After applying heat briefly (1 or 2 seconds) you can press the solder wire against the junction where the iron tip touches the component lead and the copper pad. The solder should melt and flow evenly around the lead and onto the surrounding pad.

For examples of good versus bad soldering joints, refer to the Digikey's soldering tutorial linked here:https://www.digikey.com/en/maker/project...

When you are done soldering a component in place, be sure to clip the leads flush with the board.

You may wish to wear safety glasses when clipping the leads, as the ends of the leads will often fly up when clipped. Alternatively, you can hold the lead with one hand and clip with the other.

This is a good time to correct any bridges that may have happened during hand soldering or during reflow in the oven.

Look for the copper braid or solder wick on the soldering bench. Clip off any used portion of the wick (the section that has solder stuck to it).

The idea is to sandwich the copper braid between the solder bridge and the iron. The soldering iron will heat up the braid and solder, the solder will melt and wick onto the copper braid, and then the braid can be removed along with the solder bridge.

Again, apply a lot of pressure with the iron tip to force the copper braid against the solder bridge.
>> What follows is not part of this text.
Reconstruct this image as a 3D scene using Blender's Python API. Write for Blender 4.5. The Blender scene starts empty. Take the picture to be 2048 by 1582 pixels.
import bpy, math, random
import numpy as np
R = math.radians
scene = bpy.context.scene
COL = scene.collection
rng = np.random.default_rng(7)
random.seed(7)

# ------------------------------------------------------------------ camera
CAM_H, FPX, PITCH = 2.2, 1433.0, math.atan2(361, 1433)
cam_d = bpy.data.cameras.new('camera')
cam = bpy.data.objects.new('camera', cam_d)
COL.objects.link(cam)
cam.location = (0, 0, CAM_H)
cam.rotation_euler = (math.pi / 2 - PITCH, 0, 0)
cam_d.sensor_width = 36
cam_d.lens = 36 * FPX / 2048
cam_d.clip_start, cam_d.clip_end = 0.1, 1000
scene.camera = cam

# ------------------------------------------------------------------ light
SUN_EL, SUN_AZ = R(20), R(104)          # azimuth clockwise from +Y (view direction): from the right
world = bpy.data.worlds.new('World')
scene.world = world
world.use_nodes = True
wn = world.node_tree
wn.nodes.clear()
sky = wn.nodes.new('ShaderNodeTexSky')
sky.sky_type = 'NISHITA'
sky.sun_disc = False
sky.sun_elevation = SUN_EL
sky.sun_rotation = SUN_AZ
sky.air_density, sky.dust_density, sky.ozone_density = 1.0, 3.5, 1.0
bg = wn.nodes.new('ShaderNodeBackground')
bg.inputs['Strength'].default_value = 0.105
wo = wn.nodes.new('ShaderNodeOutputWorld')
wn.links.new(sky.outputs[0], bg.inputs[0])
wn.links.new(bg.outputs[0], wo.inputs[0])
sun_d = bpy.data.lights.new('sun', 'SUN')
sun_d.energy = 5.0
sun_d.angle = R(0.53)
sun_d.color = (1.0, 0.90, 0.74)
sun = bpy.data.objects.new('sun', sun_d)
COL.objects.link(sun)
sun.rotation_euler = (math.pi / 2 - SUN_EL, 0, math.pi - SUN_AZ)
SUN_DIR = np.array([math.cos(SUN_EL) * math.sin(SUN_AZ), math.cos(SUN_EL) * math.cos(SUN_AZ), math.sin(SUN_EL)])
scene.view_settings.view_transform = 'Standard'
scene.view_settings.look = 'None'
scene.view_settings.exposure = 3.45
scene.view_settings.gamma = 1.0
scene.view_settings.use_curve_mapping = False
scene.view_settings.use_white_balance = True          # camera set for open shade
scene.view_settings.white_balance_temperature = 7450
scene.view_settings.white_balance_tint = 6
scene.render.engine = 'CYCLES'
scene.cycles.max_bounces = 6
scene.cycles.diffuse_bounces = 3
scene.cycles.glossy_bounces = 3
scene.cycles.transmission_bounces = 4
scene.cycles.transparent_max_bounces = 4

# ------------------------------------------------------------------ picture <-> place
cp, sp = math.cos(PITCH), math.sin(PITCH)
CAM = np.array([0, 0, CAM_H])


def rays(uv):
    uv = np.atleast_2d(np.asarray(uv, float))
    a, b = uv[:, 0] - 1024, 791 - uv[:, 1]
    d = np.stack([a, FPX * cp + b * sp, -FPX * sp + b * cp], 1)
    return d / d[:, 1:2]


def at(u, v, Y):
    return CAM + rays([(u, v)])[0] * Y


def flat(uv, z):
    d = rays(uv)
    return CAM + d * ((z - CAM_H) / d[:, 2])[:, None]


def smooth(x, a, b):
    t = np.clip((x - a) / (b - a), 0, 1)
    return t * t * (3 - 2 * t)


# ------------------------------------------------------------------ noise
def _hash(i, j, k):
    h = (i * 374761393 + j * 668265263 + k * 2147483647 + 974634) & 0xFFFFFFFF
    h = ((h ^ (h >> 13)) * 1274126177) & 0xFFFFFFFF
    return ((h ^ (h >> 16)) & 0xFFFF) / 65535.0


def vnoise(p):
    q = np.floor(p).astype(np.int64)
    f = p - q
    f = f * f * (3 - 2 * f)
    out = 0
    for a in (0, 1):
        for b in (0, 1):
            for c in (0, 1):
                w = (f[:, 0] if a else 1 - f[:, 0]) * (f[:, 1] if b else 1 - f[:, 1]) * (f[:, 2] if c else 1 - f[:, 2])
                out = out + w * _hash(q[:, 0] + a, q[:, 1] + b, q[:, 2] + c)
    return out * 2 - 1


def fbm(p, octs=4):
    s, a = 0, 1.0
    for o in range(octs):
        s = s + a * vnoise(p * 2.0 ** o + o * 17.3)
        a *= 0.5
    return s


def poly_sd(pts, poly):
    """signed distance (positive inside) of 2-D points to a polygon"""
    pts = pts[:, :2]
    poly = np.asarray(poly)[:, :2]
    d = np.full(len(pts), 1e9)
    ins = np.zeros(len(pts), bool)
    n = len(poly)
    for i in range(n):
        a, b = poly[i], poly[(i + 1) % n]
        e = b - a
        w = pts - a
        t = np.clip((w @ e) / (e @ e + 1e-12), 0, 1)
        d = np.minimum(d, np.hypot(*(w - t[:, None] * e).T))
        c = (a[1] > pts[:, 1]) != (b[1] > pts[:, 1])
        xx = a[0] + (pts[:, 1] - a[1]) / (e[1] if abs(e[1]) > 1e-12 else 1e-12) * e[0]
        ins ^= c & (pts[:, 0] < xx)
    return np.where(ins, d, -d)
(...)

You should be able to see the solder wicking onto the braid.

When you lift the iron tip, lift the copper braid along with it. Otherwise you will have soldered the copper braid to your board!

The copper braid will conduct heat from the iron back along the length of the braid. Use caution when holding it with your hands.

After lifting the iron and the copper braid the solder bridge should be removed. If it is not completely removed you may need to apply more pressure to the braid, or leave the iron on for a longer period of time.

After completing all of the soldering for the Bucknell B (both SMT and through hole) you should add a plastic tab to the bottom of the USB tab.

Use a small dab of super glue to hold the tab in place. The glue should set within five minutes. This tab will help ensure the PCB makes good contact inside of a USB port.

Congratulations, you just finished soldering your first PCB!